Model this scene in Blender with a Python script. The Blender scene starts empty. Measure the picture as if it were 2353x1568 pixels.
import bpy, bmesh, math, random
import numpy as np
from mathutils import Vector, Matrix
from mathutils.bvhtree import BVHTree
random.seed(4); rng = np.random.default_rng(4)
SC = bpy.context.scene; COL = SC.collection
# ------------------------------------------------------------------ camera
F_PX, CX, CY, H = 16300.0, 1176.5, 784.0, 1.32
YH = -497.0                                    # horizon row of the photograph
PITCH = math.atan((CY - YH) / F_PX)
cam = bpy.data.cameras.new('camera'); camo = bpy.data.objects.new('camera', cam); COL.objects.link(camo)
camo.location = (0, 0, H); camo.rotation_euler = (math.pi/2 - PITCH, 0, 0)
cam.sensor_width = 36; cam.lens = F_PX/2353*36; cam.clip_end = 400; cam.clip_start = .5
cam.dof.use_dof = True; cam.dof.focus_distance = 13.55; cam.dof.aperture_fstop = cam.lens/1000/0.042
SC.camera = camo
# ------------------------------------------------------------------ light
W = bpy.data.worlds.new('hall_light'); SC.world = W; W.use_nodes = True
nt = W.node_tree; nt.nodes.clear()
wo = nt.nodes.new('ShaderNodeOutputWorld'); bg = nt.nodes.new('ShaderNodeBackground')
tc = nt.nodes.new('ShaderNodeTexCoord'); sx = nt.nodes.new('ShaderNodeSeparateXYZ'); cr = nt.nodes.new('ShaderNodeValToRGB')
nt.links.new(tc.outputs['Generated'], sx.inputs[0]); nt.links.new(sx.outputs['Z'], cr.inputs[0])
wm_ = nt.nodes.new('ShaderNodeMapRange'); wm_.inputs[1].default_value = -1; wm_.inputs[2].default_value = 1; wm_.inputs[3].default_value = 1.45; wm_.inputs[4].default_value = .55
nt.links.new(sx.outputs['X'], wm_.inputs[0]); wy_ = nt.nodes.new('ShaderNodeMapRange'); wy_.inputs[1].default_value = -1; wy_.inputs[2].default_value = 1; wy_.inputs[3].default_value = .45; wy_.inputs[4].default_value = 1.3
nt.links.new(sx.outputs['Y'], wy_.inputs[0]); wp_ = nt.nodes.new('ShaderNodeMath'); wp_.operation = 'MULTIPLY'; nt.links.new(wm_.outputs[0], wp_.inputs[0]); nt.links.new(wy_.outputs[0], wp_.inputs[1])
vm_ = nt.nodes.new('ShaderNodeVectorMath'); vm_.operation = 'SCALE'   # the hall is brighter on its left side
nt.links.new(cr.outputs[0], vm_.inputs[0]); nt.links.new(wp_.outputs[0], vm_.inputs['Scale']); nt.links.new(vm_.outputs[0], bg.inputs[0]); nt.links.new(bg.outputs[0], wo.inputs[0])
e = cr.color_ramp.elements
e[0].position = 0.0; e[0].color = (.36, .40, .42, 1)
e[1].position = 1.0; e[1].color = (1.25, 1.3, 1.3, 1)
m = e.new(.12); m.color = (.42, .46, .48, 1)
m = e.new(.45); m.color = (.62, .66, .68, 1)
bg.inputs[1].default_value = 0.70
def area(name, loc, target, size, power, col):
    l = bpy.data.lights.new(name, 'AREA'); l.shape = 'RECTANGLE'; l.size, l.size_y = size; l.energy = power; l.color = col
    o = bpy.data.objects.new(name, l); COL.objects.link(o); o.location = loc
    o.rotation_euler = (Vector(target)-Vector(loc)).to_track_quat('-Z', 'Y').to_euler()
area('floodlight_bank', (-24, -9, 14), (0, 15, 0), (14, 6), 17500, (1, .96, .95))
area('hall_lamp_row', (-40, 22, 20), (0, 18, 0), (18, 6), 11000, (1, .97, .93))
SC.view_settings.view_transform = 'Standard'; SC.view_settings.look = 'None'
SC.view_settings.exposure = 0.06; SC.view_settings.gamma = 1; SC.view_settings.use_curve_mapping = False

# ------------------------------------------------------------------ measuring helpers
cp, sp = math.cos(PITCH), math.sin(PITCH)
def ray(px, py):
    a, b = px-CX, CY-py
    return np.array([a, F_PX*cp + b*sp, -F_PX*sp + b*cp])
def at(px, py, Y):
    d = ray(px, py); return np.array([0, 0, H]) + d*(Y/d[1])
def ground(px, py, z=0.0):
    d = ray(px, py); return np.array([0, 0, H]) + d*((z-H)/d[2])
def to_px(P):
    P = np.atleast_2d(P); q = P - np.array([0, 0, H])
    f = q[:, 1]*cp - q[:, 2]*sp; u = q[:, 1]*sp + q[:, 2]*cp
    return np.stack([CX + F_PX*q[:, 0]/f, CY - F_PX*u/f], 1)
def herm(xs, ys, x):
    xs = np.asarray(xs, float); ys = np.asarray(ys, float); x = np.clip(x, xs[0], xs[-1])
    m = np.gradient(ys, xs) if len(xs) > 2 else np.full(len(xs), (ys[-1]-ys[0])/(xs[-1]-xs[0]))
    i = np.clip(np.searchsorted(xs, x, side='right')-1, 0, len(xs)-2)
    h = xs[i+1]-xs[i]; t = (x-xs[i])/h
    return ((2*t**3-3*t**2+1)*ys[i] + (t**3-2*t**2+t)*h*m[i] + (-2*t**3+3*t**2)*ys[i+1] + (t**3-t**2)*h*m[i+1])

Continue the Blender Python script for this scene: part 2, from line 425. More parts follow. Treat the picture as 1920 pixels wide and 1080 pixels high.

WHAT YOU ARE ASKED TO DO: Look through the data above. Each line containing the word "Python" needs to be copied.

EXERCISE RESPONSE:
Model this scene in Blender with a Python script. The Blender scene starts empty. Measure the picture as if it were 2353x1568 pixels.
Continue the Blender Python script for this scene: part 2, from line 425. More parts follow. Treat the picture as 1920 pixels wide and 1080 pixels high.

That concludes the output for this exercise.